Bulk solubility and speciation of H2O in silicate melts

Abstract

The bulk solubility and speciation of H2O in silicate melts of virtually any composition is predicted from first principles with a satisfactory precision. The solubility of molecular water is first predicted from the Scaling Particle Theory (SPT) coupled with an ab initio assessment of the electronic, dispersive and repulsive energy terms based on the Polarized Continuum Model (PCM).
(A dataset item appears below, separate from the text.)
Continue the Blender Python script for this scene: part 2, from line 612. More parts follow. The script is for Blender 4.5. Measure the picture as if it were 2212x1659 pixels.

The Silver-Stolper ideal homogeneous speciation model is then applied to compute the fractional molar amount of neutral hydroxyl functionals [OH]0 in the melt and the computed [OH]0 amount is added to the molecular form [OH2]. The Hydrogen Bonding (HB) electrostatic contributions to the stabilization of molecular water [OH2] in solution are then resolved through an inverse non-linear minimization procedure on the basis of an extended dataset (970 samples) of experiments concerning the H2O saturation hyper-surface carried out in the last half century. The Gibbs free energy of solution ΔGS, the ΔGHB contributions and the energy terms involved in the homogeneous speciation reaction are shown to be consistent with first principles. The procedure is fully predictive (i.e. no need of an initial hint about approximate bulk amounts of H2O in solution) and sufficiently accurate to be proposed as an exploratory tool (mean absolute accuracy of ~2.1 kJ/mol in terms of energy and ~1.7% in terms of fractional molar amount XH2O per unit mole of liquid).